*Given exercise*:
Would you transcribe the whole listing exactly, minus its pictures?

▬▬▬▬▬▬▬▬▬▬

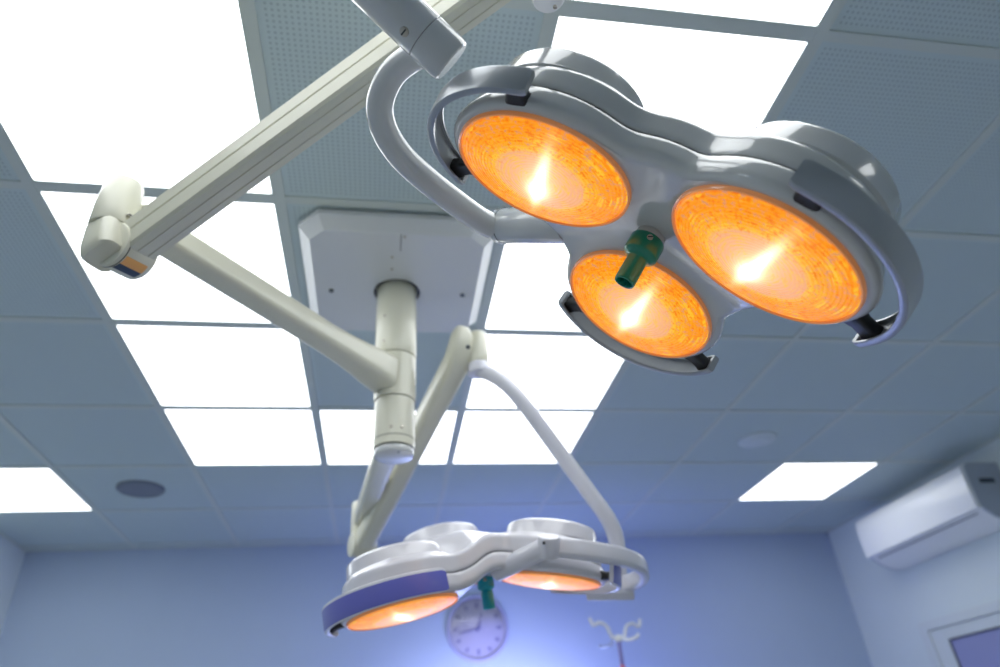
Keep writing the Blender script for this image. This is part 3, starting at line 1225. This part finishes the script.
# ------------------------------------------------------------------ far lamp
RMR = rotv((-0.0628, -0.2067, 2.2011))
TR = Vector((1.0855, 0.3025, 1.8768))
RR, TAUR = 0.1949, 0.1586
hs_ = RMR.transposed() @ (R_ * .046)
rr_ = thing('surgical_lamp', 'far surgical lamp below the column, pale three-head body with a teal handle and blue guard', 'surgical lamp', (CX, CY, 2.30), 'ceiling surgical lamps')
lamp_head(rr_, RMR, TR, RR, TAUR, dict(body='body_white', guard='tube_white', guard_face='guard_blue', guard_h=1.4, handle='teal', hr=.82, hz=.019, guard_label='blue violet guard band'), F_, .186, hpos=(hs_.x, hs_.y), guards=(0, 1),
          beta=(-.135, .1108, .0072), delta=(.0390, .0225, -.0398), dalpha=(-.165, .0852, .0055), gshift=(12, 38, 0), ghalf=(74, 60, 60))
bm = BM()
ring(bm, (CX, CY, 0), (0, 0, 1), .0445, .0545, 2.236, 2.371, 64)
cr_ = obj('column_collar', bm, 'cream', rr_)
bm = BM()
ring(bm, (CX, CY, 0), (0, 0, 1), .052, .0552, 2.256, 2.259, 64)
obj('joint_line', bm, 'cream_dark', cr_)
for a in (-100, -70):
    column_screw(cr_, 2.278, a, .0545)
# swing arm running away from the camera
kz = 2.300
K = at(362, 522, 2.43)
K.z = kz
d_ = (K - Vector((CX, CY, kz))).normalized()
bm = BM()
sweep(bm, [Vector((CX, CY, kz)) + d_ * .046, Vector((CX, CY, kz)) + d_ * .12, Vector((CX, CY, kz)) + d_ * .3, K - d_ * .03], rrect(.064, .06, .016, 4), scale=[(1.3, 1.4), (1.15, 1.2), (1, 1), (1, 1)])
obj('swing_arm', bm, 'cream', rr_)
bm = BM()
cyl(bm, K + Vector((0, 0, -.12)), K + Vector((0, 0, .065)), .038, bev=.006)
obj('elbow_hub', bm, 'cream', rr_)
Hb = at(463, 350, 1.93)
kn2 = K + Vector((0.005, -.02, -.095))
dB2 = (Hb - kn2)
LB2 = dB2.length
dB2.normalize()
sB2 = dB2.cross(Vector((0, 0, 1))).normalized()
bm = BM()
cyl(bm, kn2 - sB2 * .042, kn2 + sB2 * .042, .042, bev=.005)
obj('knuckle', bm, 'cream', rr_)
bm = BM()
e2 = Hb - dB2 * .05
sweep(bm, [kn2 + dB2 * .01, kn2 + dB2 * .3, kn2.lerp(e2, .9), e2, e2 + dB2 * .03 + Vector((0, 0, .022)), e2 + dB2 * .045 + Vector((0, 0, .055)), e2 + dB2 * .048 + Vector((0, 0, .075))], rrect(.070, .070, .020, 4), scale=[1, 1, 1, 1, (.95, .9), (.8, .75), (.55, .5)])
obj('spring_arm', bm, 'cream', rr_)
# hub of the far lamp
Ht, Hbm = at(475, 324, 1.93), at(479, 371, 1.93)
hx = Vector((Hbm.x, Hbm.y, 0))
zt2 = Ht.z
zb2 = Hbm.z
bm = BM()
cyl(bm, hx + Vector((0, 0, zb2 + .02)), hx + Vector((0, 0, zt2 + .01)), .030, bev=.005)
ah = obj('arm_hub', bm, 'cream', rr_)
bm = BM()
cyl(bm, hx + Vector((0, 0, zb2 - .012)), hx + Vector((0, 0, zb2 + .021)), .0315, bev=.004)
obj('hub_cap', bm, 'tube_white', rr_)
sv = CAM - hx
sv.z = 0
sv.normalize()
sq_ = (sv + .75 * Vector((sv.y, -sv.x, 0))).normalized()
for sgn in (1,):
    c_ = at(468, 347, 1.885)
    seam_screw(c_, (CAM - c_), .006, ah, 'dark_steel')
# bow pipe down to the side of the lamp
bp = [hx + Vector((0, 0, zb2 + .004)), at(494, 376, 1.91), at(510, 388, 1.89), at(530, 412, 1.87), at(560, 453, 1.85), at(588, 491, 1.83), at(606, 516, 1.815), at(615, 535, 1.81), at(618, 556, 1.80), at(619, 580, 1.80)]
bm = BM()
tube(bm, spline(bp, 8), .0215)
obj('bow_pipe', bm, 'tube_white', rr_)
# stub joint behind the right head
bm = BM()
cyl(bm, at(586, 589, 1.80), at(634, 588, 1.78), .030, bev=.006)
obj('bow_joint', bm, 'tube_white', rr_)
# flat C-arm round the right head
ca_ = [at(550, 546, 1.435), at(575, 549, 1.44), at(602, 553, 1.47), at(626, 558, 1.53), at(640, 565, 1.60), at(643, 574, 1.68), at(634, 581, 1.75), at(619, 585, 1.785)]
bm = BM()
sweep(bm, spline(ca_, 8), rrect(.026, .042, .010, 4))
obj('c_arm', bm, 'tube_white', rr_)
JA2, JB2 = at(496, 572, 1.50), at(549, 546, 1.43)
bm = BM()
cyl(bm, JA2, JB2, .0215, bev=.004, seg=48)
jj = obj('body_joint', bm, 'tube_white', rr_)
ed = (JB2 - JA2).normalized()
bm = BM()
cyl(bm, JB2 + U_ * .022, JB2 - U_ * .024, .0235, bev=.006)
obj('joint_knuckle', bm, 'tube_white', rr_)
c_ = at(544, 543, 1.404)
seam_screw(c_, CAM - c_, .0035, jj, 'dark_steel')

# ------------------------------------------------------------------ lights of the room


def area(name, loc, rot, size, e, col):
    l = bpy.data.lights.new(name, 'AREA')
    l.shape = 'RECTANGLE'
    l.size, l.size_y = size
    l.energy = e
    l.color = col
    o = bpy.data.objects.new(name, l)
    COL.objects.link(o)
    o.location = loc
    o.rotation_euler = rot
    return o


# blue-violet lamp low in front of the far wall, below the frame
vl = area('violet_wall_lamp', (1.58, 2.30, 1.46), (math.radians(94), 0, 0), (.4, .2), 7.0, (0.80, 0.80, 1.0))
vl.data.spread = math.radians(100)
area('violet_wash_lamp', (1.75, 2.30, 1.36), (math.radians(108), 0, 0), (.9, .2), 14.0, (0.20, 0.23, 1.0))

w = bpy.data.worlds.new('world')
SC.world = w
w.use_nodes = True
w.node_tree.nodes['Background'].inputs[0].default_value = (0.5, 0.6, 0.75, 1)
w.node_tree.nodes['Background'].inputs[1].default_value = 0.3

vs_ = SC.view_settings
vs_.view_transform = 'Standard'
vs_.look = 'None'
vs_.exposure = 0
vs_.gamma = 1
vs_.use_curve_mapping = False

▬▬▬▬▬▬▬▬▬▬

*Result*:
Keep writing the Blender script for this image. This is part 3, starting at line 1225. This part finishes the script.
# ------------------------------------------------------------------ far lamp
RMR = rotv((-0.0628, -0.2067, 2.2011))
TR = Vector((1.0855, 0.3025, 1.8768))
RR, TAUR = 0.1949, 0.1586
hs_ = RMR.transposed() @ (R_ * .046)
rr_ = thing('surgical_lamp', 'far surgical lamp below the column, pale three-head body with a teal handle and blue guard', 'surgical lamp', (CX, CY, 2.30), 'ceiling surgical lamps')
lamp_head(rr_, RMR, TR, RR, TAUR, dict(body='body_white', guard='tube_white', guard_face='guard_blue', guard_h=1.4, handle='teal', hr=.82, hz=.019, guard_label='blue violet guard band'), F_, .186, hpos=(hs_.x, hs_.y), guards=(0, 1),
          beta=(-.135, .1108, .0072), delta=(.0390, .0225, -.0398), dalpha=(-.165, .0852, .0055), gshift=(12, 38, 0), ghalf=(74, 60, 60))
bm = BM()
ring(bm, (CX, CY, 0), (0, 0, 1), .0445, .0545, 2.236, 2.371, 64)
cr_ = obj('column_collar', bm, 'cream', rr_)
bm = BM()
ring(bm, (CX, CY, 0), (0, 0, 1), .052, .0552, 2.256, 2.259, 64)
obj('joint_line', bm, 'cream_dark', cr_)
for a in (-100, -70):
    column_screw(cr_, 2.278, a, .0545)
# swing arm running away from the camera
kz = 2.300
K = at(362, 522, 2.43)
K.z = kz
d_ = (K - Vector((CX, CY, kz))).normalized()
bm = BM()
sweep(bm, [Vector((CX, CY, kz)) + d_ * .046, Vector((CX, CY, kz)) + d_ * .12, Vector((CX, CY, kz)) + d_ * .3, K - d_ * .03], rrect(.064, .06, .016, 4), scale=[(1.3, 1.4), (1.15, 1.2), (1, 1), (1, 1)])
obj('swing_arm', bm, 'cream', rr_)
bm = BM()
cyl(bm, K + Vector((0, 0, -.12)), K + Vector((0, 0, .065)), .038, bev=.006)
obj('elbow_hub', bm, 'cream', rr_)
Hb = at(463, 350, 1.93)
kn2 = K + Vector((0.005, -.02, -.095))
dB2 = (Hb - kn2)
LB2 = dB2.length
dB2.normalize()
sB2 = dB2.cross(Vector((0, 0, 1))).normalized()
bm = BM()
cyl(bm, kn2 - sB2 * .042, kn2 + sB2 * .042, .042, bev=.005)
obj('knuckle', bm, 'cream', rr_)
bm = BM()
e2 = Hb - dB2 * .05
sweep(bm, [kn2 + dB2 * .01, kn2 + dB2 * .3, kn2.lerp(e2, .9), e2, e2 + dB2 * .03 + Vector((0, 0, .022)), e2 + dB2 * .045 + Vector((0, 0, .055)), e2 + dB2 * .048 + Vector((0, 0, .075))], rrect(.070, .070, .020, 4), scale=[1, 1, 1, 1, (.95, .9), (.8, .75), (.55, .5)])
obj('spring_arm', bm, 'cream', rr_)
# hub of the far lamp
Ht, Hbm = at(475, 324, 1.93), at(479, 371, 1.93)
hx = Vector((Hbm.x, Hbm.y, 0))
zt2 = Ht.z
zb2 = Hbm.z
bm = BM()
cyl(bm, hx + Vector((0, 0, zb2 + .02)), hx + Vector((0, 0, zt2 + .01)), .030, bev=.005)
ah = obj('arm_hub', bm, 'cream', rr_)
bm = BM()
cyl(bm, hx + Vector((0, 0, zb2 - .012)), hx + Vector((0, 0, zb2 + .021)), .0315, bev=.004)
obj('hub_cap', bm, 'tube_white', rr_)
sv = CAM - hx
sv.z = 0
sv.normalize()
sq_ = (sv + .75 * Vector((sv.y, -sv.x, 0))).normalized()
for sgn in (1,):
    c_ = at(468, 347, 1.885)
    seam_screw(c_, (CAM - c_), .006, ah, 'dark_steel')
# bow pipe down to the side of the lamp
bp = [hx + Vector((0, 0, zb2 + .004)), at(494, 376, 1.91), at(510, 388, 1.89), at(530, 412, 1.87), at(560, 453, 1.85), at(588, 491, 1.83), at(606, 516, 1.815), at(615, 535, 1.81), at(618, 556, 1.80), at(619, 580, 1.80)]
bm = BM()
tube(bm, spline(bp, 8), .0215)
obj('bow_pipe', bm, 'tube_white', rr_)
# stub joint behind the right head
bm = BM()
cyl(bm, at(586, 589, 1.80), at(634, 588, 1.78), .030, bev=.006)
obj('bow_joint', bm, 'tube_white', rr_)
# flat C-arm round the right head
ca_ = [at(550, 546, 1.435), at(575, 549, 1.44), at(602, 553, 1.47), at(626, 558, 1.53), at(640, 565, 1.60), at(643, 574, 1.68), at(634, 581, 1.75), at(619, 585, 1.785)]
bm = BM()
sweep(bm, spline(ca_, 8), rrect(.026, .042, .010, 4))
obj('c_arm', bm, 'tube_white', rr_)
JA2, JB2 = at(496, 572, 1.50), at(549, 546, 1.43)
bm = BM()
cyl(bm, JA2, JB2, .0215, bev=.004, seg=48)
jj = obj('body_joint', bm, 'tube_white', rr_)
ed = (JB2 - JA2).normalized()
bm = BM()
cyl(bm, JB2 + U_ * .022, JB2 - U_ * .024, .0235, bev=.006)
obj('joint_knuckle', bm, 'tube_white', rr_)
c_ = at(544, 543, 1.404)
seam_screw(c_, CAM - c_, .0035, jj, 'dark_steel')

# ------------------------------------------------------------------ lights of the room


def area(name, loc, rot, size, e, col):
    l = bpy.data.lights.new(name, 'AREA')
    l.shape = 'RECTANGLE'
    l.size, l.size_y = size
    l.energy = e
    l.color = col
    o = bpy.data.objects.new(name, l)
    COL.objects.link(o)
    o.location = loc
    o.rotation_euler = rot
    return o


# blue-violet lamp low in front of the far wall, below the frame
vl = area('violet_wall_lamp', (1.58, 2.30, 1.46), (math.radians(94), 0, 0), (.4, .2), 7.0, (0.80, 0.80, 1.0))
vl.data.spread = math.radians(100)
area('violet_wash_lamp', (1.75, 2.30, 1.36), (math.radians(108), 0, 0), (.9, .2), 14.0, (0.20, 0.23, 1.0))

w = bpy.data.worlds.new('world')
SC.world = w
w.use_nodes = True
w.node_tree.nodes['Background'].inputs[0].default_value = (0.5, 0.6, 0.75, 1)
w.node_tree.nodes['Background'].inputs[1].default_value = 0.3

vs_ = SC.view_settings
vs_.view_transform = 'Standard'
vs_.look = 'None'
vs_.exposure = 0
vs_.gamma = 1
vs_.use_curve_mapping = False